With a full moon flanking the Bowl to the east and the flag hanging solemnly at half-staff adjacent to opposite big screen, frontman Matt Berninger explained that he wrote “Thirsty” in the days after the Twin Towers fell. Neither the cameo by porcelain goddess Annie Clark nor the chatter from the wine-addled audience softened the blow of Berninger’s baritone when he sang “There’s nothing in the air today / Now I know, I’m not so important.”

Coupled, then, with “We’re half-awake in a fake empire,” Berninger and mates provided a little poignant, and possibly subversive, dessert for a crowd that opener Neko Case pointed out “smelled like charred chicken.” For five albums, the National’s music has blurred the line between sadness and rage, and certainly the 10-year anniversary of a nation’s nightmare inspired those twining emotions. Whether wrestling with the deeply personal or broadening his scope, Berninger intimates that – owing to apathy, or narcissism, or even blinding jingoism – we are all complicit in our own doom.

By the end of the night, the rage that the National had flashed in “Squalor Victoria” and “Mr.

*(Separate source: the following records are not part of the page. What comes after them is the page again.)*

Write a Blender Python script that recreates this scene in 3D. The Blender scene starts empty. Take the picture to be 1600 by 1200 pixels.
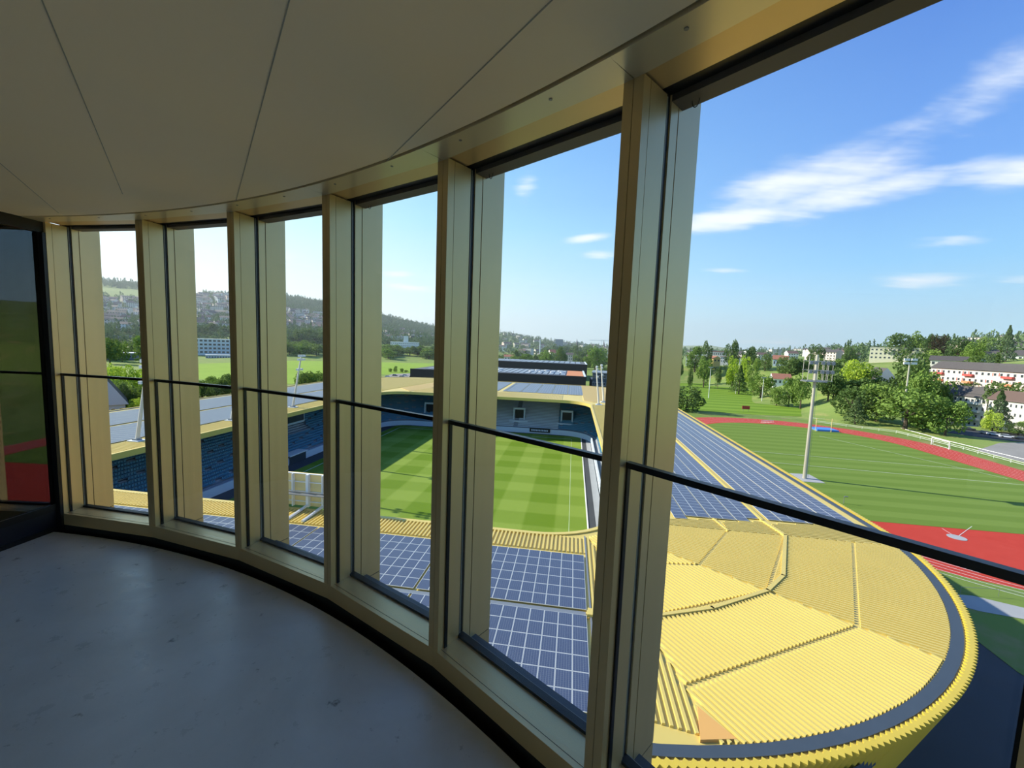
import bpy, math, random
import numpy as np
from mathutils import Vector, Matrix
random.seed(7); RNG = np.random.default_rng(7)
SC = bpy.context.scene
COL = SC.collection

# ------------------------------------------------------------------ camera
FPX, PIT, ROL, PHI = 654.5, 0.0942, 0.0374, 0.14314
CAMZ = 31.0
cp, sp, cr, sr, cph, sph = math.cos(PIT), math.sin(PIT), math.cos(ROL), math.sin(ROL), math.cos(PHI), math.sin(PHI)
def yaw(x, y): return (x*cph - y*sph, x*sph + y*cph)
def W(x, y, z=0.0):
    a, b = yaw(x, y); return Vector((a, b, z))
Rv = W(1, 0, 0); Uv = W(0, sp, cp); Fv = W(0, cp, -sp)
right = Rv*cr + Uv*sr; up = -Rv*sr + Uv*cr
cam = bpy.data.cameras.new('camera'); camo = bpy.data.objects.new('camera', cam); COL.objects.link(camo)
camo.matrix_world = Matrix(((right.x, up.x, -Fv.x, 0), (right.y, up.y, -Fv.y, 0), (right.z, up.z, -Fv.z, CAMZ), (0, 0, 0, 1)))
cam.sensor_width = 36; cam.lens = FPX/1600*36; cam.clip_start = 0.02; cam.clip_end = 20000
SC.camera = camo
def ray(px, py): return right*(px-800) + up*(600-py) + Fv*FPX
def on(px, py, z=0.0):                      # photo pixel -> point on the level plane z
    r = ray(px, py); t = (z-CAMZ)/r.z; return Vector((r.x*t, r.y*t, z))
def at(px, py, dist):                       # photo pixel -> point at a level distance from the camera
    r = ray(px, py); t = dist/math.hypot(r.x, r.y); return Vector((r.x*t, r.y*t, CAMZ+r.z*t))

# ------------------------------------------------------------------ view
SC.view_settings.view_transform = 'Standard'
try: SC.view_settings.look = 'None'
except Exception: pass
SC.view_settings.gamma = 1.0; SC.view_settings.use_curve_mapping = False
SC.view_settings.exposure = 0.82
SC.cycles.use_denoising = True
SC.cycles.max_bounces = 10; SC.cycles.diffuse_bounces = 6; SC.cycles.transparent_max_bounces = 24
SC.cycles.sample_clamp_indirect = 6

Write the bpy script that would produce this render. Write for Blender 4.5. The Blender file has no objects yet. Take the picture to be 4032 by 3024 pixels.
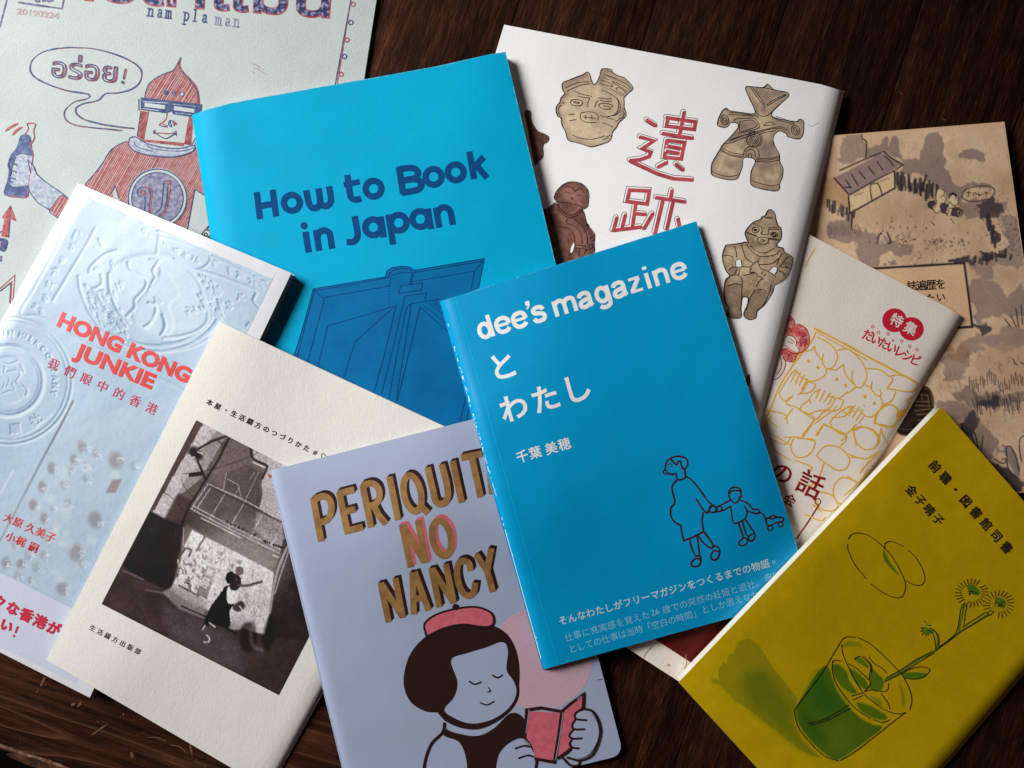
import bpy, math, random
import numpy as np
from mathutils import Matrix, Vector
from mathutils.geometry import tessellate_polygon

random.seed(7)
RNG = np.random.default_rng(7)
scene = bpy.context.scene
COL = scene.collection

# ------------------------------------------------------------------ camera, light, exposure
CAM_H = 0.45                      # metres above the table
PLAN_W = 0.553                    # width of table seen by the camera
UNIT = PLAN_W / 4032.0            # one plan unit on the table, in metres
cam_data = bpy.data.cameras.new("camera")
cam = bpy.data.objects.new("camera", cam_data)
COL.objects.link(cam)
cam.location = (0, 0, CAM_H)
cam_data.sensor_width = 36.0
cam_data.lens = 18.0 / (PLAN_W / 2 / CAM_H)
cam_data.clip_start = 0.01
cam_data.clip_end = 50
scene.camera = cam

world = bpy.data.worlds.new("World")
scene.world = world
world.use_nodes = True
world.node_tree.nodes["Background"].inputs[0].default_value = (0.60, 0.40, 0.36, 1)
world.node_tree.nodes["Background"].inputs[1].default_value = 0.05

def area_light(name, loc, target, sx, sy, power, color):
    ld = bpy.data.lights.new(name, 'AREA')
    ld.shape = 'RECTANGLE'; ld.size = sx; ld.size_y = sy
    ld.energy = power; ld.color = color
    o = bpy.data.objects.new(name, ld)
    COL.objects.link(o)
    o.location = loc
    o.rotation_euler = (Vector(target) - Vector(loc)).to_track_quat('-Z', 'Y').to_euler()
    return o
win = area_light("window_light", (-0.92, 0.50, 0.66), (-0.26, 0.10, 0.0), 0.52, 0.52, 4.6, (1.0, 0.985, 0.965))
win.data.spread = math.radians(72)

vs = scene.view_settings
vs.view_transform = 'Standard'
vs.look = 'None'
vs.exposure = 0.0
vs.gamma = 1.0

# ------------------------------------------------------------------ small helpers
def lin(c):
    """sRGB '#rrggbb' or 0-255 tuple -> linear floats"""
    if isinstance(c, str):
        c = [int(c[i:i + 2], 16) for i in (1, 3, 5)]
    out = []
    for v in c:
        v = v / 255.0
        out.append(v / 12.92 if v <= 0.04045 else ((v + 0.055) / 1.055) ** 2.4)
    return out

def F(x0, y0, f):
    """drawing frame: plan coordinates = origin + factor * drawing coordinates"""
    def g(s):
        if isinstance(s, str):
            a = np.array([[float(t) for t in p.split(',')] for p in s.split()])
        else:
            a = np.array(s, float).reshape(-1, 2)
        return a * f + np.array([x0, y0])
    g.f = f
    return g

PX = F(0, 0, 1)
Z1 = F(0, 0, .67812); Z2 = F(700, 100, .67812); ZC = F(0, 0, .45208); ZM = F(500, 200, .42194)
D1 = F(1900, 0, .67812); BG = F(2900, 400, .51175); HK1 = F(0, 900, .5425); HK2 = F(0, 1600, .5425)
G3 = F(0, 2224, .5425); HT = F(1000, 900, .5425); DE1 = F(1700, 800, .5425); DE2 = F(1900, 1500, .61031)
DE3 = F(1950, 2150, .61031); RC = F(2900, 1000, .51175); YL = F(2650, 2103, .62477); YL1 = F(2650, 1600, .62477)
N1 = F(1000, 1700, .5425); N2 = F(1300, 2224, .5425); GB = F(400, 1600, .40687); FACE = F(1950, 250, .27125)
KJ = F(2450, 400, .33144); DG2 = F(2750, 300, .30139); DG3 = F(2800, 800, .30143); DG1 = F(2050, 650, .22307)
RB = F(2250, 2400, .37612); BR2 = F(3350, 1350, .36161); TB = F(0, 2500, .42948)

def to_world(p, z):
    """plan coordinate seen from the middle of the table -> the point at height z that lies there"""
    p = np.asarray(p, float)
    k = (CAM_H - z) / CAM_H * UNIT
    return np.stack([(p[:, 0] - 2016) * k, (1512 - p[:, 1]) * k, z * np.ones(len(p))], 1)

def _hash(ix, iy, seed):
    h = np.sin(ix * 127.1 + iy * 311.7 + seed * 74.7) * 43758.5453
    return h - np.floor(h)

def vnoise(x, y, seed=0):
    ix = np.floor(x); iy = np.floor(y)
    fx = x - ix; fy = y - iy
    fx = fx * fx * (3 - 2 * fx); fy = fy * fy * (3 - 2 * fy)
    a = _hash(ix, iy, seed); b = _hash(ix + 1, iy, seed)
    c = _hash(ix, iy + 1, seed); d = _hash(ix + 1, iy + 1, seed)
    return (a * (1 - fx) + b * fx) * (1 - fy) + (c * (1 - fx) + d * fx) * fy

def fbm(x, y, seed=0, octv=4):
    r = 0; a = .5; n = 0
    for i in range(octv):
        r = r + a * vnoise(x * 2 ** i, y * 2 ** i, seed + i * 13); n += a; a *= .5
    return r / n

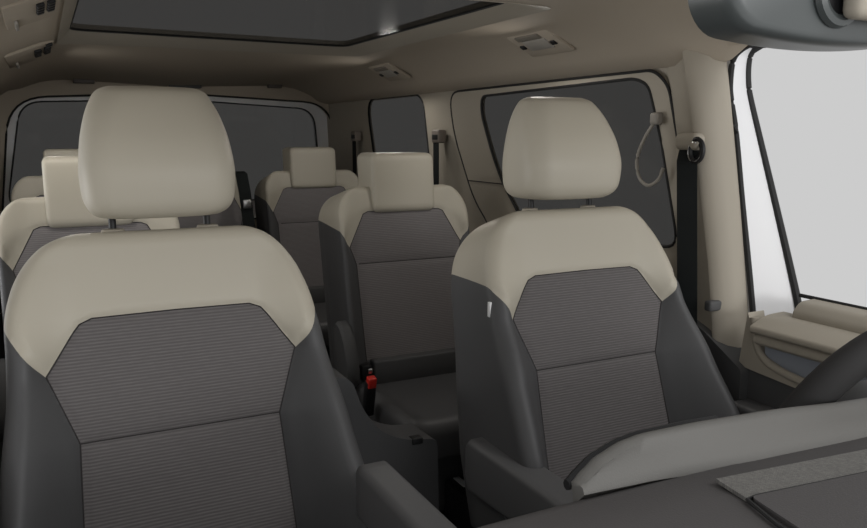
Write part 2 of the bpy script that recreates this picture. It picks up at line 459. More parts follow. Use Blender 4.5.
def front_seat(x, label, arm):
    root = thing('car_seat', label, 'car seat', (x, 0, 0), None)
    seatback(root, dict(FRONT, asym=.012 if x < 0 else .005))
    headrest_front(root)
    cushion(root, 'seat_cushion', .27, .72, 1.24, .40, .26, M['dark'], B=.035, tilt=.03)
    cushion(root, 'cushion_insert', .165, .76, 1.19, .405, .36, M['fab'], B=0, tilt=.03, rc=.02)
    bm = bmesh.new(); bx(bm, -.24, .24, .80, 1.34, .10, .29, .03, 3)
    from_bm('seat_base', bm, M['dark2'], root)
    for s in (-1, 1):
        box('slide_rail', M['black'], root, s*.19-.018, s*.19+.018, .72, 1.42, .012, .10, .004)
    # recliner side cover
    for s in (-1, 1):
        bm = bmesh.new(); rows = []
        for xx, k in ((0, .9), (.006, 1), (.02, 1), (.028, .92)):
            rows.append([Vector((s*(.262+xx), 1.245+.075*k*cos(2*pi*q/28), .37+.062*k*sin(2*pi*q/28))) for q in range(28)])
        loft(bm, rows); from_bm('recliner_cover', bm, M['dark2'], root)
    # inner armrest
    if arm:
        s, ax0, ax1, ya, yb, za, zb_, th = arm
        bm = bmesh.new(); rows = []
        N = 18
        for k in range(N+1):
            t = k/N; y = yb+(ya-yb)*t; z = zb_+(za-zb_)*t
            d = min(t, 1-t)*(yb-ya); e = 1.
            if d < .03: e = sqrt(max(0.02, 1-((.03-d)/.03)**2))
            hw = (ax1-ax0)/2; cx = (ax0+ax1)/2
            pts = ring(hw-(1-e)*.012, z-(1-e)*.022, z-th*(1-.25*t)+(1-e)*.02, .012, .012, NF=10, NB=4)
            rows.append([Vector((cx+px, y, n)) for px, n in pts])
        loft(bm, rows)
        a = from_bm('armrest', bm, M['arm'], root, angle=60)
        return root, a
    return root, None

def rear_seat(name, x, y, label, group, half=.219, covers=True, base=True):
    P = dict(H=.600, D=.20, B=.02, recline=radians(12), y0=2.085-2.2, z0=.40,
        W=[(0, half), (.3, half), (.5, half), (.605, half)],
        v0=.50, pw=2.0, Rw=.075, res=.012, n2=16, NF=44, b=[(0, .165), (.37, .165), (.44, .205), (.52, .15)],
        rc=.013, bf0=.50, bf1=.62, rtf=.02, rtb=.05, rtbd=.03, crown=0,
        fab=[(half*.77, .07), (half*.77, .08), (half*.79, .36), (half*.86, .415), (half*.62, .515), (half*.55, .522), (0, .523)],
        tip=(half*.86, .415), yk=(1.7, .3), seams=[.365], mf=M['fabr'], groove=.004, gr=.008, sr=.0013, yoke_out=half-.008)
    root = thing(name, label, 'car seat', (x, y, 0), group)
    U, Nn, W = seatback(root, P)
    # block headrest
    bm = bmesh.new(); rows = []; N = 16; w_ = min(.106, half*.48)
    for k in range(N+1):
        t = .5-.5*cos(pi*k/N); z = .905+.180*t; d = min(t, 1-t)*.180; e = 1.
        rr = .02
        if d < rr: e = sqrt(max(0, 1-((rr-d)/rr)**2))
        lean = .016*t
        pts = ring(w_-(1-e)*.016, .055-(1-e)*.016, -.085+(1-e)*.018, .013, .02, NF=14)
        rows.append([Vector((px, .035+lean-n, z)) for px, n in pts])
    loft(bm, rows); h = from_bm('headrest', bm, M['beige'], root, angle=60)
    for s in (-1, 1): tubeobj('headrest_post', [(s*.05, .045, .93), (s*.05, .05, .86)], .006, M['black'], h)
    c = cushion(root, 'seat_cushion', half, -.50, -.08, .405, .295, M['dark'], B=.012, tilt=.0, rc=.03)
    # lower back strip with isofix slots
    b = box('lower_back_trim', M['dark2'], root, -half*.72, half*.72, -.135, -.085, .40, .475, .006)
    for s in (-1, 1):
        box('anchor_slot', M['black'], root, s*half*.84-.016, s*half*.84+.016, -.140, -.10, .425, .468, .003)
    if base:
        bm = bmesh.new(); bx(bm, -half+.03, half-.03, -.30, .02, .03, .30, .03, 3)
        from_bm('seat_base', bm, M['dark2'], root)
        for s in (-1, 1): box('base_foot', M['black'], root, s*(half-.07)-.03, s*(half-.07)+.03, -.34, .06, .012, .05, .006)
    for s in (-1, 1) if covers else ():
        bm = bmesh.new(); rws = []
        for xx, k in ((0, .9), (.008, 1), (.03, 1), (.038, .9)):
            rws.append([Vector((s*(half-.005+xx), -.10+.055*k*cos(2*pi*q/28)+.03*(sin(2*pi*q/28)), .50+.095*k*sin(2*pi*q/28))) for q in range(28)])
        loft(bm, rws); from_bm('hinge_cover', bm, M['dark2'], root)
    return root

# ================================================================== SETTING
# ---- floor
fl = panel('floor', [(-.84, .15), (.84, .15), (.84, 4.15), (-.84, 4.15)], [], lambda a, b, d: Vector((a, b, -d)), .04, M['carpet'], step=.4)
struct(fl)

# ---- ceiling with sunroof opening
SRX0, SRX1, SRY0, SRY1 = -.545, .455, 1.50, 2.74
def ceilz(x, y):
    ax = abs(x)
    z = 1.425-.02*max(0, (ax-.45)/.15)**2 if ax < .6 else 1.405-.045*((ax-.6)/.1)-.055*max(0, (ax-.68)/.1)**1.5
    if ax > .6 and y < 1.5:
        k = min(1, (1.5-y)/.22); k = k*k*(3-2*k); z = z*(1-k)+max(z, 1.405-.052*((ax-.6)/.2))*k
    if ax > .72 and y >= 1.3: z = max(z, 1.303)
    if y > 2.7 and ax <= .72: z -= .055*min(1, (y-2.7)/1.25)**1.3*(1-min(1, ax/.8)*.6)
    if y < 1.1: z -= .02*((1.1-y)/.6)**2
    if 2.9 < y: pass
    return z
hole = roundpoly([(SRX0, SRY0), (SRX1, SRY0), (SRX1, SRY1), (SRX0, SRY1)], .05, 6)
cl = panel('ceiling', [(-.835, .62), (.835, .62), (.835, 4.06), (-.835, 4.06)], [hole], lambda a, b, d: Vector((a, b, ceilz(a, b)+d)), .02, M['head'], step=.045, angle=80)
struct(cl)
# bevelled frame between headliner and glass
def bevel_frame(name, outer, inner, z0, z1, m):
    bm = bmesh.new()
    A = [bm.verts.new((p[0], p[1], ceilz(*p)+z0)) for p in outer]; B = [bm.verts.new((p[0], p[1], z1)) for p in inner]
    D_ = [bm.verts.new((p[0], p[1], z1+.02)) for p in inner]; E_ = [bm.verts.new((p[0], p[1], z1+.02)) for p in outer]
    n = len(A)
    for i in range(n):
        j = (i+1) % n
        for P_, Q in ((A, B), (B, D_), (D_, E_), (E_, A)): bm.faces.new((P_[i], P_[j], Q[j], Q[i]))
    return from_bm(name, bm, m, None, angle=50)
inner = roundpoly([(-.512, 1.58), (.38, 1.58), (.368, 2.64), (-.512, 2.585)], .05, 6)
struct(bevel_frame('trim_1', hole, inner, -.002, 1.443, M['trim']))
sg = panel('window_1', inner, [], lambda a, b, d: Vector((a, b, 1.445+d)), .005, M['roofg'], step=.3, angle=30)
struct(sg)
bm = bmesh.new(); tube(bm, [(p[0], p[1], 1.446) for p in inner], .004, seg=6, closed=True)
struct(from_bm('trim_2', bm, M['rubber']))

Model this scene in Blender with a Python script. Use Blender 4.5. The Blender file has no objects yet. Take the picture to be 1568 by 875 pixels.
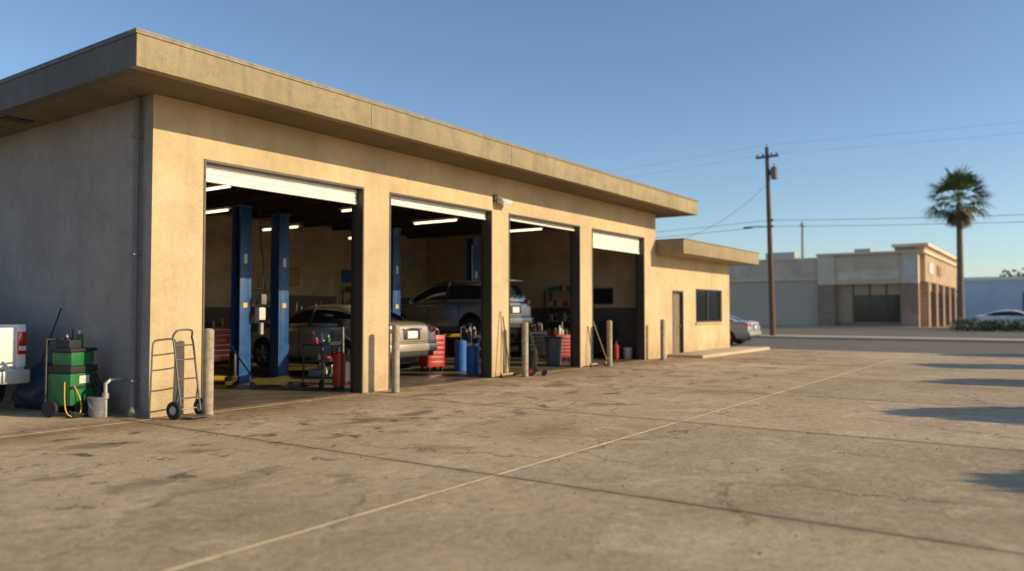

November” had won, with Berninger smashing the Bowl’s on-stage clock as curfew approached. It all but upstaged the starkly pretty highlights earlier – “Afraid of Everyone” and “Sorrow,” both duets with Clark (whose appearance seemed extraneous and too neatly timed with the release of her new St. Vincent album “Strange Mercy”) – and “England,” which the National performed with the Calder Quartet. In the latter, the lyric “I’m in a Los Angeles cathedral” played well to the hometown folks.

Opening acts Case and Sharon Van Etten each were poignant, but in a different way. T Bone Burnett guested with the amiable Case, whose voice carved hillocks out of every phrase, and probably stopped a whole lot of people in mid-chicken leg with the opening line of “Hold On, Hold On”: “The most tender place in my heart is for strangers.” The most proper sentiment for the occasion.